Chattanooga salutes tow truck industry
Michelle Williams Associated PressCHATTANOOGA, Tenn. -- Driving his Tin Lizzie over the rough Old Byrd's Mill Road in 1916, John Wiley jerked the wheel to avoid a bump, landed upside down in a creek and inspired a wondrous invention of the automobile age: the tow truck.
Some 70 years later, the invention and the entire $7 billion-a- year towing industry are saluted at Chattanooga's International Towing and Recovery Hall of Fame and Museum, which pulls people in from all over the world, if only during their lunch hour in many cases.

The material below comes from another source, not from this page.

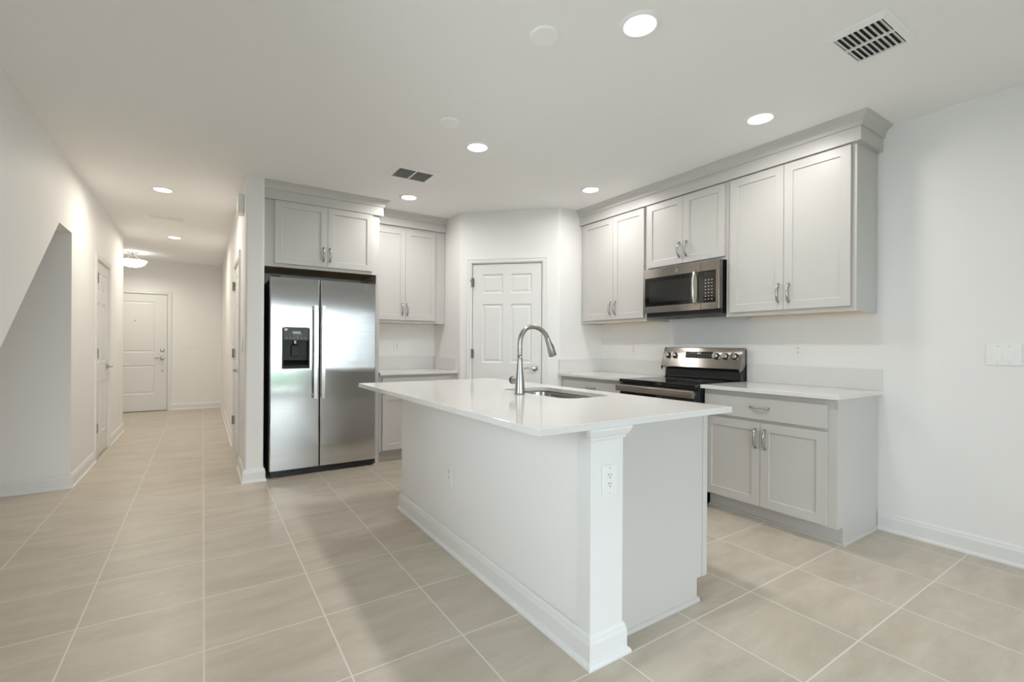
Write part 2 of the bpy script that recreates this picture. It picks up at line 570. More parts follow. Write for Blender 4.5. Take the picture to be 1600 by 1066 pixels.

Stephan Klochner, 22, of Hamburg, Germany, was so intrigued he dropped by twice while visiting friends in Chattanooga. "We don't have tow truck museums in Germany," he said. When Wiley wrecked his car, he called a former student of his business school to help him, Ernest Holmes. Holmes took nearly a day to right the car, stringing a wooden block in the top of a tree and getting a half-dozen men to help him pull the rope. On his way home, Holmes started thinking: With the horseless carriage becoming more popular, he needed a way to lift disabled cars and haul them to his repair shop so he wouldn't have to work in the mud or the dark alongside the road. He bolted a tripod of poles on the frame of a 1913 Cadillac, attached a pulley and ran a chain from the back, creating the world's first tow truck. He patented the invention and shifted his work to manufacturing wreckers, leading the industry for decades and providing allied forces with more than 7,000 wreckers during World War II. The towing museum opened in 1995 a few blocks away from Holmes' old shop. Friends of Towing, with 350 members in 21 countries, built the collection and the $1.5 million hall. "This honors not only Mr. Holmes, but the industry he started and the hard-working men and women who carry it on today," said Frank Thomas, museum curator and former salesman for the Holmes Co. Collectors lent the 17 antique trucks now on display, ranging from a 1919 maroon-and-gold Holmes 485 wrecker towing a 1913 Locomobile with wooden-spoked wheels to a 1974 F-350 Ford with a Vulcan cradle snatcher. "That number there, 485, wasn't just a model number. It told you how much it cost, too," Thomas said, pointing to the collection's oldest wrecker. Thousands of people looking to give themselves a lift have visited, and not just car enthusiasts or people in the towing industry. "Curiosity brings people in here sometimes because they just can't believe there is a museum dedicated to something like this," Thomas said. "But I think most of them leave with an appreciation for the industry and an understanding of why it's important."